More than a year after the bond passed, important questions remain unanswered: What will the regional playground look like? Where will the central plaza go? Will the new pavilion look anything like the concept art the public saw before voting? Will there even be a skatepark?

Wright says it makes sense to take the time necessary to answer crucial questions. "I don't feel taking the time for a thoughtful design process is a bad idea," he says. "I'd rather get it right than start it too fast."

But Cameron is concerned that big problems could lurk in the unknown.

"We've got unknowns," Cameron says. What happens, he wonders, if contaminated soil is discovered late in the process, driving up the costs? Would it mean that exciting plans would have to be scaled back?

"That would be crushing," he says.

Already, the project has suffered a few nasty surprises. Nearly three years ago, city engineering staff worried that no one had taken a close look at the condition of the park's bridges for 40 years.

"Engineering highly suggested we hire consultants, and have a thorough inspection done in the next year or so, ideally before the Master Plan," minutes from a May 2013 board meeting say. It took another year for the consultant to be hired. Five months after the 2014 bond passed, the consultant's estimate for the cost of bridge repair and replacement finally arrived. Cue the sticker shock: The repairs would cost $13.5 million, more than six times the estimate that had been put before the voters.

Part of that cost will be paid for out of the utilities budget, not the park bond. But other price tags, for services like landscaping and consulting costs, also have increased. The parks department spent more than $21,000 on a consultant to prepare an application asking the state to approve an alternative project-management structure. But that application was rejected.

The board's decision to go with a fancier "ribbon" design made the ice-rink project 40 percent more expensive, adding $900,000 onto the bill.

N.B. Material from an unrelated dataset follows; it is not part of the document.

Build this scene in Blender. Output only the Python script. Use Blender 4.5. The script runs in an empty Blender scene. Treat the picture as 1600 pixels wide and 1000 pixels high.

Eadie says that, so far, the increased costs haven't cut into the budgets of other projects or the bond's contingency fund — they've been paid for through the bond's interest and a reduced administrative budget. But he recognizes that, as a result, the room for error on the project has grown more narrow. It's a complicated project, and last year, the state rejected the proposal to hire a single contractor to manage the whole project. The parks department now has to take on those administrative risks itself.

The department has hired a new communication manager and tasked a local advertising firm to help with marketing. But ultimately, Wright suggests that the best way to assure observers fretting about the lack of visible progress might be, well, visible progress.

"By August, the comments are going to be not that we're moving too slowly, but 'Oh, my God,'" in reaction to developments at the park, Wright says. ♦

EDITOR'S NOTE: Publisher Ted S. McGregor Jr. sits on the Spokane Park Board and by Inlander policy he doesn't edit columns or news stories involving any park business.